Embarazada de mi follamigo a los 40

(Relato escrito por una colaboradora basado en la historia real de una lectora)

 

Si algo me ha quedado claro en los dos últimos años es que no hay que descartar nada en esta vida. 

Andaba cerca de los 40 y tenía más que asumido que ya no sería madre. Y no porque no quisiera. Soy de esas personas que sí creen en el instinto maternal, más que nada porque ha estado toda mi vida llamándome a gritos. El problema es que ya llevaba unos cuantos años encadenando relaciones fallidas y la edad no perdona. Todas sabemos que el paso del tiempo juega en nuestra contra en estos menesteres. En la última revisión ginecológica me habían dicho que mis óvulos ya no servían ni para congelar. Que los embarazos a partir de los 38 eran una quimera. Tuvieron tanta delicadeza que de camino a casa me salieron cuatro canas.
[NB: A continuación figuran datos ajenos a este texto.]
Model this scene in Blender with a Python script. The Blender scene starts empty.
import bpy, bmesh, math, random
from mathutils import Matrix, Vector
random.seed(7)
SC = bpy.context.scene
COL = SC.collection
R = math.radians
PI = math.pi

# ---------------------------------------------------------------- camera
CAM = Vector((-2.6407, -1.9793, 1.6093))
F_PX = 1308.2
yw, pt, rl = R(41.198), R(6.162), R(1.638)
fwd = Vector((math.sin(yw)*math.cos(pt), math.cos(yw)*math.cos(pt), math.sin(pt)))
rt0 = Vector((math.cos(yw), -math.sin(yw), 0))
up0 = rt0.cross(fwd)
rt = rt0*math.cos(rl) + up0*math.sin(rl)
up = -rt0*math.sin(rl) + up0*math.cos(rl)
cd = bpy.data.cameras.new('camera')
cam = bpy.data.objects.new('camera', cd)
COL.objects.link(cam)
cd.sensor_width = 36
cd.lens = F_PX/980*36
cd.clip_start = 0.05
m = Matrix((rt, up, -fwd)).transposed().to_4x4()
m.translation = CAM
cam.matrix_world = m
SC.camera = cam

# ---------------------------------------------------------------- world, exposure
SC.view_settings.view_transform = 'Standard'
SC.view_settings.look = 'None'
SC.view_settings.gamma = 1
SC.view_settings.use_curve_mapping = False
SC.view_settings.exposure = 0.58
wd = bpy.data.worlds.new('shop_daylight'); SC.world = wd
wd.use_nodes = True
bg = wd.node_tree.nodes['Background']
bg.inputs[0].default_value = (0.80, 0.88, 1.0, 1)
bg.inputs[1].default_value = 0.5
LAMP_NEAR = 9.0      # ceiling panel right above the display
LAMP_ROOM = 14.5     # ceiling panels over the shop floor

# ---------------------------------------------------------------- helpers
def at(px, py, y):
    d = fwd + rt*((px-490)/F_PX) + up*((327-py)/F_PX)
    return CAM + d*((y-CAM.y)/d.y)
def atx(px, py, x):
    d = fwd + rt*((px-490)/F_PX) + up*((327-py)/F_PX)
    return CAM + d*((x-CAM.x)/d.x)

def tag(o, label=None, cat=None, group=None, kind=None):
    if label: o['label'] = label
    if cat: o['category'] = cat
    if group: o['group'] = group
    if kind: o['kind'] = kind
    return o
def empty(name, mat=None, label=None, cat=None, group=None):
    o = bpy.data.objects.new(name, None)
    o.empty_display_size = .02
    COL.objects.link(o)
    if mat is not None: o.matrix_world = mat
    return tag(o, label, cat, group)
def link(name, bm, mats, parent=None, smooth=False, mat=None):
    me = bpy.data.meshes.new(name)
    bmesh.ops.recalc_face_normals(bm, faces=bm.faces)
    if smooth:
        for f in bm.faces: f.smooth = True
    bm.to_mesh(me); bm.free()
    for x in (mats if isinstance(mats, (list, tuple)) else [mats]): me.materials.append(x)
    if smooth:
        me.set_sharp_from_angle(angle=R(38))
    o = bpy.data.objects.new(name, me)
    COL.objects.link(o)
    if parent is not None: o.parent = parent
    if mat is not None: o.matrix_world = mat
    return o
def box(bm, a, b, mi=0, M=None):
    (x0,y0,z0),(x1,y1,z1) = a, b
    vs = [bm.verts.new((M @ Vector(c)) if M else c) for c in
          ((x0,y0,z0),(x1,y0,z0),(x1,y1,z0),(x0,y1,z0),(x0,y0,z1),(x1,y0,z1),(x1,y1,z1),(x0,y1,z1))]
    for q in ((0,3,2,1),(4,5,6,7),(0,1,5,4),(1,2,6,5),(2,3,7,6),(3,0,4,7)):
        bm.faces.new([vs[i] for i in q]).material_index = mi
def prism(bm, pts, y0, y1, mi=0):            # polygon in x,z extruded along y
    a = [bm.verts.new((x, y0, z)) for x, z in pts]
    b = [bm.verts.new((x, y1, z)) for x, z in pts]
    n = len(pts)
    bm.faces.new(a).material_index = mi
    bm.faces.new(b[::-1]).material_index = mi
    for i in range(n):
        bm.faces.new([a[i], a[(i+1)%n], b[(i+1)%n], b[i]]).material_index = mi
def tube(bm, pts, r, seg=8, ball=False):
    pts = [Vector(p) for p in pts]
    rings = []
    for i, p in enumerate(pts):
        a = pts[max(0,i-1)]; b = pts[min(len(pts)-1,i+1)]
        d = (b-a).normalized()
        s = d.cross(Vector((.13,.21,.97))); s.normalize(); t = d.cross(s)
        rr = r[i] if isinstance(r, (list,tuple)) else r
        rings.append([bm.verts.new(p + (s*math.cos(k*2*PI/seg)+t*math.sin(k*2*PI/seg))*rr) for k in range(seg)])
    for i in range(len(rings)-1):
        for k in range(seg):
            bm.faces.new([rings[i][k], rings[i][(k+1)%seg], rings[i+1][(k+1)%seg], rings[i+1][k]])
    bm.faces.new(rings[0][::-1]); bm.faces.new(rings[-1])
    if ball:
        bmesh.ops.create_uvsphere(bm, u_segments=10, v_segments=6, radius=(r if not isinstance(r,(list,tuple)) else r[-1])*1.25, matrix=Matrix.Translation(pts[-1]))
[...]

Total, que tan relajada y resignada estaba yo, que una noche de esas tontas con mi por entonces follamigo… nos descuidamos porque la confianza da asco. Cuatro semanas después llegó la vida a ponerme en mi sitio. Cuando vi las dos rayitas en la prueba de embarazo supuse que ese debía de ser el aspecto que tiene una quimera. 

Una vez superada la sacudida emocional inicial, empecé a ver aquello como una especie de regalo del universo. No sabía si era por el subidón de hormonas, pero estaba feliz. Así que tomé la decisión más importante de mi vida, y no solo por el hecho de que por fin iba a convertirme en madre. 

Sin ninguna pretensión, llamé al otro artífice de aquel milagro. La intención era meramente informativa, pura cortesía. Pero no fue capaz de escucharme. Antes de poder tranquilizarle, colgó. Intenté llamarlo de nuevo para asegurarle que no quería nada de él, pero ya me había bloqueado. Aquello me alivió. Yo no sentía nada por él y, al fin y al cabo, ya había puesto bastante de su parte. Había puesto lo que yo necesitaba.

Encaré los meses siguientes con una mezcla de ilusión y miedo. Para empezar, tenía el marrón de contarle todo aquello a mi familia, que por suerte me apoyó. Y luego tuve que asumir que si ya era complicado encajar con alguien cuando eres totalmente libre e independiente, intentarlo con un bombo o un bebé recién nacido sería un absoluto delirio. 

Y así fue como cerré la puerta a una eventual relación de pareja para abrir la ventana de la maternidad. Era casi poético: mi última bala para ser madre había fulminado cualquier oportunidad de encontrar el amor. 

O eso creía. 

No habían pasado ni seis meses cuando la vida se encargó, una vez más, de sacarme de mi error.

Hacía tres semanas que nos habíamos mudado de oficina. La nueva estaba en un enorme edificio ocupado por varias empresas. Las zonas comunes eran un ir y venir de caras nuevas y personajes interesantes. Recuerdo que era martes y salía a toda prisa porque tenía ecografía. Estaba en la décima planta y el ascensor tardaba una eternidad. A mi lado, un chico alto, delgado y con gafas forcejeaba con un paquete de chicles que no conseguía abrir. Me miró y se rio. Y yo, perdida la vergüenza de quien no tiene nada que perder, le ofrecí ayuda. Le cogí un chicle y se presentó. Yo nos presenté a los dos. Bastó un viaje en ascensor para que él entendiera que mi pequeño inquilino no debía detenerle. Y para que yo entendiera que iba a hacer falta algo más que un vestido premamá para frenarle.